Как и в годы Косута, после исхода эпохи сюрреализма, предмет у Гущина имеет нерасторжимую связь с самим своим именем: вот — череп, вот — коробка, вот — свеча. Книга. Отливка скульптурки. Но в изображении Гущина они сохраняют такую минималистскую элегантность, что так и хочется сравнивать их с изящной гравюрой или фотографией девятнадцатого столетия. Нет-нет, в пластике фотографий Гущина нет прямых аллюзий с гравюрой или старинными техниками фотографии. Они просто столь же элегантны, что сразу угадывается их фамильное родство. Если говорить о недавней традиции (принято же художника относить к некоему недавно отошедшему в прошлое направлению, таким образом высчитывая, насколько он нов или традиционен), так вот, если сравнивать Гущина с традициями недавнего прошлого, то, в первую очередь, с традицией косутского концептуализма.

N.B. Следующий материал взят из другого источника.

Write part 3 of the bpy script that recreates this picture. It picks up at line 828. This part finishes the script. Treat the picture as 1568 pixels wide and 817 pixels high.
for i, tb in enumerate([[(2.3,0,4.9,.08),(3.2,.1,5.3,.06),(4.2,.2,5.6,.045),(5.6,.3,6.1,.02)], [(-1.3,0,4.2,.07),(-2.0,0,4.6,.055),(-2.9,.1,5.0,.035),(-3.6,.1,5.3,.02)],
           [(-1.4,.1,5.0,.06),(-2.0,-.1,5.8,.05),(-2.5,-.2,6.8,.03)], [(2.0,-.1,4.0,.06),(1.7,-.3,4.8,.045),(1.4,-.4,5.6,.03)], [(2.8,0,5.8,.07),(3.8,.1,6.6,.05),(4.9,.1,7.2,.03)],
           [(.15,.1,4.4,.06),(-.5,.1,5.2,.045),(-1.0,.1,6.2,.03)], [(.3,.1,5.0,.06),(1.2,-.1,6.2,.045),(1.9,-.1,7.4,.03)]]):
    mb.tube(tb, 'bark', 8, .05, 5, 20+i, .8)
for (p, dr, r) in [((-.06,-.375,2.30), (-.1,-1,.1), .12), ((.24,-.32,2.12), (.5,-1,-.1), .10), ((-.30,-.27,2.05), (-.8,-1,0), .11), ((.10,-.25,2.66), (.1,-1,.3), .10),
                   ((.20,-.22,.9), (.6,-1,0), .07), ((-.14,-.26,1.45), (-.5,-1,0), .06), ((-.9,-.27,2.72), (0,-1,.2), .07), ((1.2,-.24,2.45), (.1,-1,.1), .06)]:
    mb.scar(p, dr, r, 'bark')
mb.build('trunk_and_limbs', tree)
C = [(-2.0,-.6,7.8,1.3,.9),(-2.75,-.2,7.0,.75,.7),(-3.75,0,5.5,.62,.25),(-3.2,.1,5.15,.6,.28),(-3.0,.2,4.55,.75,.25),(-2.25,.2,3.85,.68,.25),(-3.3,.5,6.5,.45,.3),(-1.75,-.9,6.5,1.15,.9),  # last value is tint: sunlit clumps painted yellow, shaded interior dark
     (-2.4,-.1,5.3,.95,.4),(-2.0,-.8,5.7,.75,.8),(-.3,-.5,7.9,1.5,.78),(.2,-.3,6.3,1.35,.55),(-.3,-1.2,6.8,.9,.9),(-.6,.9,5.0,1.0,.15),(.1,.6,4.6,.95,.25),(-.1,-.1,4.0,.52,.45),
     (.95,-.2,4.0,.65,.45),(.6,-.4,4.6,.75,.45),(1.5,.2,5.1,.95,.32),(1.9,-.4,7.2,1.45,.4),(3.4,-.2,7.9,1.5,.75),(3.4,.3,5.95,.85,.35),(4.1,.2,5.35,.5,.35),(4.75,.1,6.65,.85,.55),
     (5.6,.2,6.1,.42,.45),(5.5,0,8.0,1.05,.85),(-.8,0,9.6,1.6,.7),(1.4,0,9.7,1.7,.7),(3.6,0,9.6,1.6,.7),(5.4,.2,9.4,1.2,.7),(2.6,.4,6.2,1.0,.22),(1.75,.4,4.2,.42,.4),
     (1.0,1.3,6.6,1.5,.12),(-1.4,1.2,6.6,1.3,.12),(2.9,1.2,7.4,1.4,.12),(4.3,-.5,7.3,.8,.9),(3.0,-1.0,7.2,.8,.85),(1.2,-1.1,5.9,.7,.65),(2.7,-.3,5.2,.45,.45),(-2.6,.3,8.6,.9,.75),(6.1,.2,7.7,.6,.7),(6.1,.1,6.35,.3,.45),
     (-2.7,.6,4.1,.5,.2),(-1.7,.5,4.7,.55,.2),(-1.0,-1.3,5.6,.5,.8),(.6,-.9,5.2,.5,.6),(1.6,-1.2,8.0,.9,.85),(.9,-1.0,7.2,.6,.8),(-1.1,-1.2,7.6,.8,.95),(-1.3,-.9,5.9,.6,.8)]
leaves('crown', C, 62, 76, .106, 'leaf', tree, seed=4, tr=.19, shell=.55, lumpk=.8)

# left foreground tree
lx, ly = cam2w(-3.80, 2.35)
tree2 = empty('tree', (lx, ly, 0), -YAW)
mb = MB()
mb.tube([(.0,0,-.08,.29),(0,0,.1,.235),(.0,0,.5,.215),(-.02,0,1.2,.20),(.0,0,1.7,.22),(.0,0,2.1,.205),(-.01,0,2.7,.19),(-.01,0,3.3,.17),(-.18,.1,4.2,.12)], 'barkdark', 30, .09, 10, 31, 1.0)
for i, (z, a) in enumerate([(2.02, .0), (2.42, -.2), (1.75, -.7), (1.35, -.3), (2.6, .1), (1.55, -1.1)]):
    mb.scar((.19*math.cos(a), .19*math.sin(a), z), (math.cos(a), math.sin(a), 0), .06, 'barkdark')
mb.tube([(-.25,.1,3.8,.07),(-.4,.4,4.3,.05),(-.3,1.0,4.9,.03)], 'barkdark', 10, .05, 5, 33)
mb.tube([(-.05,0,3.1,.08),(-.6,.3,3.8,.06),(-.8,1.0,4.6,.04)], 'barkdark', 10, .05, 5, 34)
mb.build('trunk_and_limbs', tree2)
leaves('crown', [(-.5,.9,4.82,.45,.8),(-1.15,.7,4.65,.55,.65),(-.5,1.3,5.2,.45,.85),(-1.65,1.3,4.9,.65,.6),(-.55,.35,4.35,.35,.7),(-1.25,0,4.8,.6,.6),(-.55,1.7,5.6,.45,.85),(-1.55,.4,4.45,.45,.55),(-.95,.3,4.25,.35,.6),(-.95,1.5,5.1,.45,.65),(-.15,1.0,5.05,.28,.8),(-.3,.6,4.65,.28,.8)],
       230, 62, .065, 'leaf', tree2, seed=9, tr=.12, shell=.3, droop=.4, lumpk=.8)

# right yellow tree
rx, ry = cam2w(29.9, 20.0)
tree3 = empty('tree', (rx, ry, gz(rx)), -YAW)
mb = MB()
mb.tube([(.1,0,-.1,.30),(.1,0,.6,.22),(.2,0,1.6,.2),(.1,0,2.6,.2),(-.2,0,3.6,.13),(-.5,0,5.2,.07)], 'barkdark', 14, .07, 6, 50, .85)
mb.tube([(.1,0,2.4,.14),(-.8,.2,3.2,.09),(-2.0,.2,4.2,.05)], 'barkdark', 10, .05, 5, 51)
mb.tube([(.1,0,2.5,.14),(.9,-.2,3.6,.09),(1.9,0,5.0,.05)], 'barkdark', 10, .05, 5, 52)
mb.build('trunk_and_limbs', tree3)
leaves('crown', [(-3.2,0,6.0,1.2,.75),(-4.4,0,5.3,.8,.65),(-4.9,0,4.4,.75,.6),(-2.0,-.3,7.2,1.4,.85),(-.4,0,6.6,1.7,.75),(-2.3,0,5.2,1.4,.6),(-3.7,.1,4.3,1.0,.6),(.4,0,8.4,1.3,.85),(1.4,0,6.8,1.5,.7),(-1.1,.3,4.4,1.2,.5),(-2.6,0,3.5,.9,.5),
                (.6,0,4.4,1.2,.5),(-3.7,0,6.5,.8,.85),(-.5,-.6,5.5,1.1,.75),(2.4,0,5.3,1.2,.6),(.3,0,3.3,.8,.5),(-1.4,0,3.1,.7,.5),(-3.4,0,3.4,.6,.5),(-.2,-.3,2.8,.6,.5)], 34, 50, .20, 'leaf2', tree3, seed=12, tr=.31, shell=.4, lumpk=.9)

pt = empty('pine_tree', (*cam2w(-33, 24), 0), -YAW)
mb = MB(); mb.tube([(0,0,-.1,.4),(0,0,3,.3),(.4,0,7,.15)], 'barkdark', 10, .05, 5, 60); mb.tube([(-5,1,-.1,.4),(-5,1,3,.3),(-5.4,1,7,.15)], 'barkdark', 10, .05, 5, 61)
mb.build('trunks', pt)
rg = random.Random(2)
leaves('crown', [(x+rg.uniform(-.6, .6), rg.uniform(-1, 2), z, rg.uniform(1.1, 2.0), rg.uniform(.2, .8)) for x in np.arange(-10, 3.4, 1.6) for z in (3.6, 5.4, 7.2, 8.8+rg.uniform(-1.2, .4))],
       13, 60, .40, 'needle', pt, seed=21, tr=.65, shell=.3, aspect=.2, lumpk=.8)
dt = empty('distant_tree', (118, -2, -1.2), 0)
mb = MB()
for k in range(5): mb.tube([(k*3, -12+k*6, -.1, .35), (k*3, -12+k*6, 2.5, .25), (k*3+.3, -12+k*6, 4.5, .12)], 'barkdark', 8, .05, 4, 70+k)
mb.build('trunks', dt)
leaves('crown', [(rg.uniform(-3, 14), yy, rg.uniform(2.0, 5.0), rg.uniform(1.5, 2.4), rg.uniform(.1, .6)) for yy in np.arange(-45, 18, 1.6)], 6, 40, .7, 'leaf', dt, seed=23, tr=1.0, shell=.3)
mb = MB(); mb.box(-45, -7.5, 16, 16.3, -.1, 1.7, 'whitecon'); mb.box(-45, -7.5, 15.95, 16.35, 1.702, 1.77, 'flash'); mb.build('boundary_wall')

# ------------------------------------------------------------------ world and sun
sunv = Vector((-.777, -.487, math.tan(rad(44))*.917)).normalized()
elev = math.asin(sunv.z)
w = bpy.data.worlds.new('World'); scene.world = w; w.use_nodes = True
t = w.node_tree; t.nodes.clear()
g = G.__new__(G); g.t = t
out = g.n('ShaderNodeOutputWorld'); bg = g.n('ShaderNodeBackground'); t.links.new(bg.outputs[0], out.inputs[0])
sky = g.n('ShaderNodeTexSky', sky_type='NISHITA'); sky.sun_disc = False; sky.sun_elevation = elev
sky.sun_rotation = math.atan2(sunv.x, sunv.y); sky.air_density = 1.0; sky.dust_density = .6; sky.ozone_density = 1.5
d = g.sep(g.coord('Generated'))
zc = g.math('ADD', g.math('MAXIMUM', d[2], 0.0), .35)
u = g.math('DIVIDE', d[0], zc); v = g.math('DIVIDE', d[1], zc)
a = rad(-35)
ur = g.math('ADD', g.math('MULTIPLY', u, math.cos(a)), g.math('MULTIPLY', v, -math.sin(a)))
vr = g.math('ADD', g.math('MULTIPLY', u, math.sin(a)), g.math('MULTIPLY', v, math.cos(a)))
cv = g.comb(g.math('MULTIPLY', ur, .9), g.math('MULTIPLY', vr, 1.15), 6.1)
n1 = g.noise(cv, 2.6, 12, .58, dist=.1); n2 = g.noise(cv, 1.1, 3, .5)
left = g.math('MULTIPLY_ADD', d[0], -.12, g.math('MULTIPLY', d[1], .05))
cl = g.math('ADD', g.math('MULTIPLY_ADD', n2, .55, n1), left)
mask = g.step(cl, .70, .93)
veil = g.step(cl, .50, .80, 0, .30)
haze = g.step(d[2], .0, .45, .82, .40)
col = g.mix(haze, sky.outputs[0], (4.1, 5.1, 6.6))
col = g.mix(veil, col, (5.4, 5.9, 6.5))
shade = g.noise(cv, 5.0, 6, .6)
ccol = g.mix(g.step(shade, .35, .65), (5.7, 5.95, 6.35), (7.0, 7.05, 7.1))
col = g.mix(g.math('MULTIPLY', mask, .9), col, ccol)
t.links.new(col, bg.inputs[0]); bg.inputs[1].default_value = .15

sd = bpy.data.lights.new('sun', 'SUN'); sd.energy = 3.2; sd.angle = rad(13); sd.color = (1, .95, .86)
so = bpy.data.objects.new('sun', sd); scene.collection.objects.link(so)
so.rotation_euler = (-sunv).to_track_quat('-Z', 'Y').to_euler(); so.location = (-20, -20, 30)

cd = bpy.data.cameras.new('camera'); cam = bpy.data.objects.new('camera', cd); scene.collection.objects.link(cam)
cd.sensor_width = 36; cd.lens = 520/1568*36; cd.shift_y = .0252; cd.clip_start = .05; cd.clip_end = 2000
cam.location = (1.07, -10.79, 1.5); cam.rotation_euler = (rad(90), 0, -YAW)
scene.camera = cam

Только Гущин элегантен, в своей простоте сложен. Если фон черный, то темно-серый, цвета маренго, как у денди, — чтобы не оказаться черно-скучным, если белый, то не сияющий, а приглушенный, иначе слишком громко. Так и оказывается, что Гущин — представитель редкого «эстетизирующего концептуализма». Может быть, представитель на наших широтах единственный.

И, возвращаясь к взаимоотношениям художника и предмета, остается только гадать: кто из них творец? Кто из них первичен? Художник или предмет? И кто, в своей простоте, ближе к Богу?